House panel takes on government transparency

The House Oversight and Government Reform Committee explored legislative means to increase transparency in government at a March 23 hearing.

US Capitol
 

Government transparency can take many forms, and not all of them have bipartisan support.  (Congressional Democrats' demands for President Donald Trump’s tax returns are unlikely to get traction anytime soon, for example.)   But at a March 23 House Committee on Oversight and Government Reform hearing, one piece of legislation seemed to resonate on both sides of the aisle: the Open, Public, Electronic and Necessary (OPEN) Government Act.

The open government bill, which also received bipartisan support last Congress, would codify President Barack Obama's 2013 executive order to require federal agencies to publish their information to Data.gov in a non-proprietary, machine-readable format. It would also standardize open data definitions, map federal data sets and ensure that CIOs have the authority to improve dataset quality.

Last Congress, the bill was introduced by Sens. Brian Schatz (D-Hawaii) and Ben Sasse (R-Neb.), where it passed by unanimous consent just before the end of the year. 

Reps. Blake Farenthold (R-Texas) and Derek Kilmer (D-Wash.) sponsored a companion bill in the House, but it did not receive a vote before session’s end. At the March 23 hearing, Farenthold confirmed that he and Kilmer plan to reintroduce their bill this Congress.

Data Coalition Executive Director Hudson Hollister told FCW he also expects Sasse and Schatz to lead the bill's reintroduction in the Senate, and while there could be minor tweaks to the bills, they are “going to substantively the same.”

“What’s really important is to track what the government is doing, the operations and particularly the money," Hollister said. “That’s hard to hide, and you see the results there.… If it’s fully implemented, it’s going to reveal things that nobody anticipated.”
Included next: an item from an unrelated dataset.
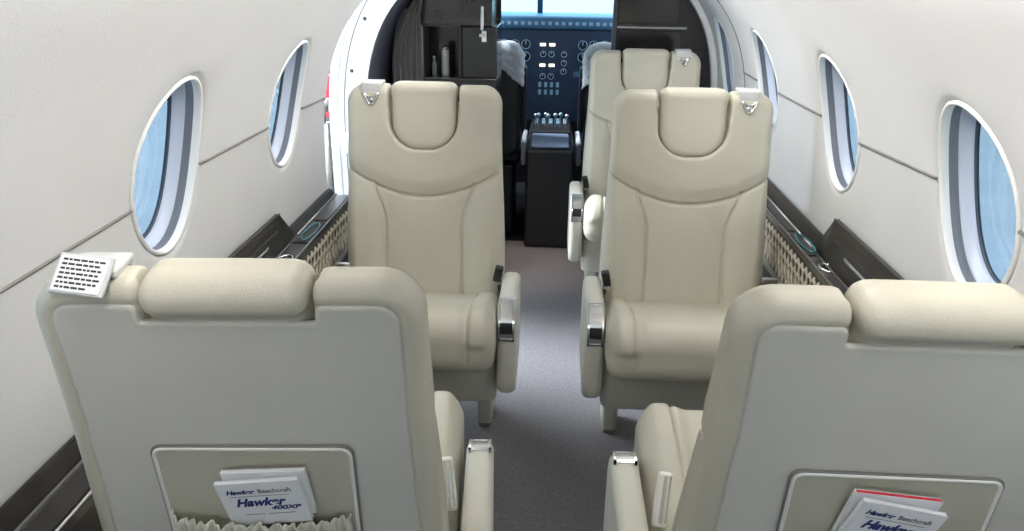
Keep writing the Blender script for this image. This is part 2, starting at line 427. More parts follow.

The transparency provided by the bill’s implementation would benefit more than just private citizens and companies, Hollister said. It would also reduce agency costs for big data projects by eliminating duplicative processes. He suggested the bill would also complement and modernize the often-frustrating Freedom of Information Act request and response process.

FOIA, “while still an essential avenue for transparency, is no longer the most efficient one,” he said. “Information technologies now make it possible for the government to operate in the open, online, without waiting to receive a FOIA request.”

Hollister said that while “it’s very difficult to pass transparency reform” in times of heightened partisanship and political controversy, he does think it will pass, adding that the Senate’s unanimous passage of the bill last year “bodes well.”

Along with the bipartisan support of the bill and the Digital Accountability and Transparency Act, there are additional reasons for optimism this time around.

The bill received a favorable cost estimate from the Congressional Budget Office and backing from a variety of companies and interest groups.

Last May, 48 signatories -- including Amazon Web Services, Esri, R Street Institute, the Sunlight Foundation, the Project on Government Oversight and the U.S. Chamber of Commerce Technology Engagement Center -- sent a letter supporting the bill to the House Oversight Committee.

Data Coalition Policy Director Christian Hoehner told FCW that once the bill is reintroduced, the groups plan to send another letter of support that is “on track” to have even more signatories.

Other bills the committee considered were Rep. Thomas Massie’s (R-Ky.) Federal Reserve Transparency Act, which would expand the scope of what watchdog audits could cover, and chairman Jason Chaffetz’s (R-Utah) Fannie Mae and Freddie Mac Transparency Act, which would apply the FOIA process to the government-sponsored mortgage financiers.